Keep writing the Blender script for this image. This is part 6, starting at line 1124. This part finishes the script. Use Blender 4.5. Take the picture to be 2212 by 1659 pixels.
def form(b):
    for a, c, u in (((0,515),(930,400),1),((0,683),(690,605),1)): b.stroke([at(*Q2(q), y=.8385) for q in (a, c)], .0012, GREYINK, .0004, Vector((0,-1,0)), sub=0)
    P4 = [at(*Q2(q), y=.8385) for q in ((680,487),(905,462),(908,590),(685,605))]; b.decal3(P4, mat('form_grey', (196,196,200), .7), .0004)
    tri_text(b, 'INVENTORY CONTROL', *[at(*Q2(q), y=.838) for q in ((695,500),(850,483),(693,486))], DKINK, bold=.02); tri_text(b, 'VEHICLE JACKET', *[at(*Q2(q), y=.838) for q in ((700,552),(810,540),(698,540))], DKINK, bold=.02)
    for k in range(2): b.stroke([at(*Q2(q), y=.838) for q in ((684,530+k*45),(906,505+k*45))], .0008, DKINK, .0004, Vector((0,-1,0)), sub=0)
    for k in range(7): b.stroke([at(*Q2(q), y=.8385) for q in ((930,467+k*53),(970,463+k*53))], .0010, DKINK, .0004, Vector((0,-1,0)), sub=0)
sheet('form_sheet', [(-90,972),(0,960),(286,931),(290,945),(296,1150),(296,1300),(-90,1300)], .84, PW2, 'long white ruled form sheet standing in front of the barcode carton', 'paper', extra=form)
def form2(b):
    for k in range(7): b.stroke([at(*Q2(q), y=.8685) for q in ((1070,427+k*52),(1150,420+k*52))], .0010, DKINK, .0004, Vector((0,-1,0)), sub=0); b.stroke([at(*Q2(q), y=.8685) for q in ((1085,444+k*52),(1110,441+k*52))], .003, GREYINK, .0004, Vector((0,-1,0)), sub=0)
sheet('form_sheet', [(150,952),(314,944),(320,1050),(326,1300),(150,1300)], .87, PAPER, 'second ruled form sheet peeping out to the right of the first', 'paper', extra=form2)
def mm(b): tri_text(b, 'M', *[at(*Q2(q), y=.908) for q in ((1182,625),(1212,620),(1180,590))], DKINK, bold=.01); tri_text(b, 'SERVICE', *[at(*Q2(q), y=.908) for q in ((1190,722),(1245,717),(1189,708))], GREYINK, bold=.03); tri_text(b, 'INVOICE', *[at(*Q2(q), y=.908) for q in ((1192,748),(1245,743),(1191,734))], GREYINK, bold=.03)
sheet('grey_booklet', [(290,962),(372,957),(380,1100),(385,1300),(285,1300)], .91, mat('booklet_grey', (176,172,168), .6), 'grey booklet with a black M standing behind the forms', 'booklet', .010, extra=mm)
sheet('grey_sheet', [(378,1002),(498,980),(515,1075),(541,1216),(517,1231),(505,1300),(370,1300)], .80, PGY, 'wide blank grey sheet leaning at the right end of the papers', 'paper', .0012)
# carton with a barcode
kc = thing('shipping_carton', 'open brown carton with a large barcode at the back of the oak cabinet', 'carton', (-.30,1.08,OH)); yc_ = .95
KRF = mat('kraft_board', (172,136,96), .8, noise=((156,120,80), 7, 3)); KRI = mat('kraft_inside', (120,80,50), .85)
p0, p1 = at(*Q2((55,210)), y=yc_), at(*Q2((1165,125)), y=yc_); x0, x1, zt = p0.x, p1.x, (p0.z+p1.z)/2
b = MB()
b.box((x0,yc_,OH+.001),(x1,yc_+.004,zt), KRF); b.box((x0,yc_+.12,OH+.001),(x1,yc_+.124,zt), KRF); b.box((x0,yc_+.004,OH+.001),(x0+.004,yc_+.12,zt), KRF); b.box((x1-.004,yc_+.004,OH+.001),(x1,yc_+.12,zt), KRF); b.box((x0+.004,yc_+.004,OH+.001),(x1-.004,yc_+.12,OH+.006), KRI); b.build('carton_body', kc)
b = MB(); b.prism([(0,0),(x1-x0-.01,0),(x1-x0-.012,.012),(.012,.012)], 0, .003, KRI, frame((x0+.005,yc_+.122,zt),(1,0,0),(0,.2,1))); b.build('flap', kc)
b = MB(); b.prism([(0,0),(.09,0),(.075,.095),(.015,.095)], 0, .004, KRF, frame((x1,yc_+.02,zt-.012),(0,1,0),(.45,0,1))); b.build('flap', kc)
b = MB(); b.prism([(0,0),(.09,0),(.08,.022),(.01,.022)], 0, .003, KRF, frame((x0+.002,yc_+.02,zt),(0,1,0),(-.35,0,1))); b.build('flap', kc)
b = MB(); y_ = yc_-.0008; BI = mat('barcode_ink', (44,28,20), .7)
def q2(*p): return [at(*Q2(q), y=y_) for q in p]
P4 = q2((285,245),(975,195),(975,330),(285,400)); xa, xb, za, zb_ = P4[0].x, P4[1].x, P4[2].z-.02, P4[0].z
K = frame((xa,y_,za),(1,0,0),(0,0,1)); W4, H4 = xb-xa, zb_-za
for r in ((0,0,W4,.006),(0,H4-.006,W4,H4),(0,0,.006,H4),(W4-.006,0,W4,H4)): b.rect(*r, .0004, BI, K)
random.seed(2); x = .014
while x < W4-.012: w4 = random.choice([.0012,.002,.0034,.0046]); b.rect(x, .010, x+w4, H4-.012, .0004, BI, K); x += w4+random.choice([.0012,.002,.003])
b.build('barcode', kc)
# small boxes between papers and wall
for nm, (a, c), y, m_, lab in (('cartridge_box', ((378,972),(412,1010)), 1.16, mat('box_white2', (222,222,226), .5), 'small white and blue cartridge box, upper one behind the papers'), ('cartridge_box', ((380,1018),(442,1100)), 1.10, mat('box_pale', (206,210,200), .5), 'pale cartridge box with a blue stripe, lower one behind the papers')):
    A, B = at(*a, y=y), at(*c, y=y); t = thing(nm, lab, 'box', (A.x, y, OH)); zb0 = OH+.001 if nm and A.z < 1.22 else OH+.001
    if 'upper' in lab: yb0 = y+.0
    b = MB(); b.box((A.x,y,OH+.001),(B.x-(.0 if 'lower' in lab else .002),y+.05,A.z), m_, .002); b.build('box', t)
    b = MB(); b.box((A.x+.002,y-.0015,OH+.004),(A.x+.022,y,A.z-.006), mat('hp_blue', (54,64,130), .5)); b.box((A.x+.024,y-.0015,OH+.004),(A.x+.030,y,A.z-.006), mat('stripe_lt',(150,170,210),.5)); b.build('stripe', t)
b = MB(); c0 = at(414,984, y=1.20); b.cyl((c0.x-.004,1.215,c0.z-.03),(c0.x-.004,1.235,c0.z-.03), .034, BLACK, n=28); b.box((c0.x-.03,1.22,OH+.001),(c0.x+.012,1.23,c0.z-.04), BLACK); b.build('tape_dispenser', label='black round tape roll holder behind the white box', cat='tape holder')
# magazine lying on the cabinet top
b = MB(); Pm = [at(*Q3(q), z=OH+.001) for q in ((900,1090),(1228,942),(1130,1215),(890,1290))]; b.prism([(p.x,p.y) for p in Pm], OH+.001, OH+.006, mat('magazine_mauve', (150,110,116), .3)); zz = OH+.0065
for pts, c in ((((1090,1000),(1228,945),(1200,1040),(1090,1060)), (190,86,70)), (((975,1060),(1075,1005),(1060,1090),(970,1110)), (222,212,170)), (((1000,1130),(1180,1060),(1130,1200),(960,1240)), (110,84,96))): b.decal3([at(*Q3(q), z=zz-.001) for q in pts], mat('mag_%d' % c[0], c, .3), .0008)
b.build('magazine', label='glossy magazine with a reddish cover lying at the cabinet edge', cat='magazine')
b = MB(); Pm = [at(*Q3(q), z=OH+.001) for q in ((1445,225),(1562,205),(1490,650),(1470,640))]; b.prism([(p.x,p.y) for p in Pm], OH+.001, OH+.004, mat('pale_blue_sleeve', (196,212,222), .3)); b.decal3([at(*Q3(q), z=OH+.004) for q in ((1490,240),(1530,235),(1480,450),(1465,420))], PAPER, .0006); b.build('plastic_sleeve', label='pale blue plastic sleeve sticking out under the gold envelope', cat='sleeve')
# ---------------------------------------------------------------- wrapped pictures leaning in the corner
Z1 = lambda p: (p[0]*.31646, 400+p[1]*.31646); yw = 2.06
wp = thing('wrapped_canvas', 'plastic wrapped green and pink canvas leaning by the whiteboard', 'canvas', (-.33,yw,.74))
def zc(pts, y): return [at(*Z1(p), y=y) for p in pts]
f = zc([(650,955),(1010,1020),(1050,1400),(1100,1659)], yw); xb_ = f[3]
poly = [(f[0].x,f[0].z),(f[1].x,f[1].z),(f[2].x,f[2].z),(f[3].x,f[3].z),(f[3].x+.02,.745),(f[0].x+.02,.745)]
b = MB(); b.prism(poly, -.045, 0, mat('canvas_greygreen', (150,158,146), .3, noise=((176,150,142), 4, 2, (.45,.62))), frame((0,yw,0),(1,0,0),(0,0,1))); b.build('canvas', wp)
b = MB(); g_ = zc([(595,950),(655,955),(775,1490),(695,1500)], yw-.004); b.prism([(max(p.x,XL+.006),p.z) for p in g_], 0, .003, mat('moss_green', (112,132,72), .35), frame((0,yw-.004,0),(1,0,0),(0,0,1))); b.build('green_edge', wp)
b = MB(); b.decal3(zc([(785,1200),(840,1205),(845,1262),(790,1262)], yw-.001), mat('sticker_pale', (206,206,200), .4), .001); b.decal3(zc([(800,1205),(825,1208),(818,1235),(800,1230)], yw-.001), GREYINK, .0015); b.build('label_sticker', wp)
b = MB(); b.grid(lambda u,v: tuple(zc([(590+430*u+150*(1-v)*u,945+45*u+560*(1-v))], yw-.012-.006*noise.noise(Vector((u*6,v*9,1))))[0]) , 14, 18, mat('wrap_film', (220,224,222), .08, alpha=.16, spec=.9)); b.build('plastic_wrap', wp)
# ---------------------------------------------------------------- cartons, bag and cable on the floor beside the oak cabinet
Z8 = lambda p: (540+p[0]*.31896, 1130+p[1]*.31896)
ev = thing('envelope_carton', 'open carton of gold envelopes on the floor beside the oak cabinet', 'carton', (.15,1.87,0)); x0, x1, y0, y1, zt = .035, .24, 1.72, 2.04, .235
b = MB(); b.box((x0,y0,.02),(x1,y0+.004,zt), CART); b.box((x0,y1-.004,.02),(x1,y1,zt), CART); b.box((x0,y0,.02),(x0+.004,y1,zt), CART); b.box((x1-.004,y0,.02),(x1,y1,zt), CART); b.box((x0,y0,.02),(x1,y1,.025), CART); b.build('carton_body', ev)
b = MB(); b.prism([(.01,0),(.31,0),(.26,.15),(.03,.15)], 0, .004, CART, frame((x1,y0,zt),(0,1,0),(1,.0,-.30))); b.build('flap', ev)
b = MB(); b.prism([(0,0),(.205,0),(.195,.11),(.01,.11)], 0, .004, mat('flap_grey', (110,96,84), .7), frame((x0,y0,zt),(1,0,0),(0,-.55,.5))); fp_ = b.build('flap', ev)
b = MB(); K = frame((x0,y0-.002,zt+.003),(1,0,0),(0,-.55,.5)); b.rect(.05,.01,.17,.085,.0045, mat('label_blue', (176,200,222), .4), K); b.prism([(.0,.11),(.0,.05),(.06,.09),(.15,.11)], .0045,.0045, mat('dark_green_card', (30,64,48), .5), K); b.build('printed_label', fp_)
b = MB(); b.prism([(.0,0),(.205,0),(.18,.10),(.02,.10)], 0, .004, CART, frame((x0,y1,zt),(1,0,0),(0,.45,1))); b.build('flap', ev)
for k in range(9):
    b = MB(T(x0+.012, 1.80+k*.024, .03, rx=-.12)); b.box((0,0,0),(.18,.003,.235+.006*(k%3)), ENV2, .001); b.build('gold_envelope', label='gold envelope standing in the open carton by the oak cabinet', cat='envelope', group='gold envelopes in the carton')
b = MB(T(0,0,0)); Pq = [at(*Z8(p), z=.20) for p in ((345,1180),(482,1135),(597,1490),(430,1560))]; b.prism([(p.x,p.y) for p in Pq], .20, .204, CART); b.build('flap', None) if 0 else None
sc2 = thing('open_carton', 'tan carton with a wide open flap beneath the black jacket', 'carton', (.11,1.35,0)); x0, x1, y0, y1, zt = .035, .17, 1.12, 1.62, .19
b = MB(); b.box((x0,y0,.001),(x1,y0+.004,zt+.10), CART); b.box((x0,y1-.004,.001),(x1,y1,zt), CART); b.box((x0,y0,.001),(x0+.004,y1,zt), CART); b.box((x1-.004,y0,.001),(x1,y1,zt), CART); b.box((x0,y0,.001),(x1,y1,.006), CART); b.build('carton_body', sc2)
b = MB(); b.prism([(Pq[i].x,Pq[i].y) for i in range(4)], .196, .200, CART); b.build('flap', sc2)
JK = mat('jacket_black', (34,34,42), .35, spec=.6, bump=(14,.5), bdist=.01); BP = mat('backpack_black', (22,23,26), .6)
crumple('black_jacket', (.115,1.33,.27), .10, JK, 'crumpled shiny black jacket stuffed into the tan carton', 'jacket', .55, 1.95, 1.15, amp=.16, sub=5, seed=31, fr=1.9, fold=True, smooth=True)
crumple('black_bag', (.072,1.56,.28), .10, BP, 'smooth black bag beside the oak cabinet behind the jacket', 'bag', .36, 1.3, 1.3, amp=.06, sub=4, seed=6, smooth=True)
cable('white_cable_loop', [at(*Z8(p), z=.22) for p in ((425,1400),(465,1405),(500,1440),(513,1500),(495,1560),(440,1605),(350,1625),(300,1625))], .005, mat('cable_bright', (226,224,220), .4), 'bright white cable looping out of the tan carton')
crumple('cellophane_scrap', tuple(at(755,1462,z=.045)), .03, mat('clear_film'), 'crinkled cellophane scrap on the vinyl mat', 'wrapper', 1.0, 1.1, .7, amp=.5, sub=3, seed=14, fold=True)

========================

** What this task involves **
Go through the preceding material and copy each line that has the word "flap".

** Output of the exercise **
b = MB(); b.prism([(0,0),(x1-x0-.01,0),(x1-x0-.012,.012),(.012,.012)], 0, .003, KRI, frame((x0+.005,yc_+.122,zt),(1,0,0),(0,.2,1))); b.build('flap', kc)
b = MB(); b.prism([(0,0),(.09,0),(.075,.095),(.015,.095)], 0, .004, KRF, frame((x1,yc_+.02,zt-.012),(0,1,0),(.45,0,1))); b.build('flap', kc)
b = MB(); b.prism([(0,0),(.09,0),(.08,.022),(.01,.022)], 0, .003, KRF, frame((x0+.002,yc_+.02,zt),(0,1,0),(-.35,0,1))); b.build('flap', kc)
b = MB(); b.prism([(.01,0),(.31,0),(.26,.15),(.03,.15)], 0, .004, CART, frame((x1,y0,zt),(0,1,0),(1,.0,-.30))); b.build('flap', ev)
b = MB(); b.prism([(0,0),(.205,0),(.195,.11),(.01,.11)], 0, .004, mat('flap_grey', (110,96,84), .7), frame((x0,y0,zt),(1,0,0),(0,-.55,.5))); fp_ = b.build('flap', ev)
b = MB(); b.prism([(.0,0),(.205,0),(.18,.10),(.02,.10)], 0, .004, CART, frame((x0,y1,zt),(1,0,0),(0,.45,1))); b.build('flap', ev)
b = MB(T(0,0,0)); Pq = [at(*Z8(p), z=.20) for p in ((345,1180),(482,1135),(597,1490),(430,1560))]; b.prism([(p.x,p.y) for p in Pq], .20, .204, CART); b.build('flap', None) if 0 else None
sc2 = thing('open_carton', 'tan carton with a wide open flap beneath the black jacket', 'carton', (.11,1.35,0)); x0, x1, y0, y1, zt = .035, .17, 1.12, 1.62, .19
b = MB(); b.prism([(Pq[i].x,Pq[i].y) for i in range(4)], .196, .200, CART); b.build('flap', sc2)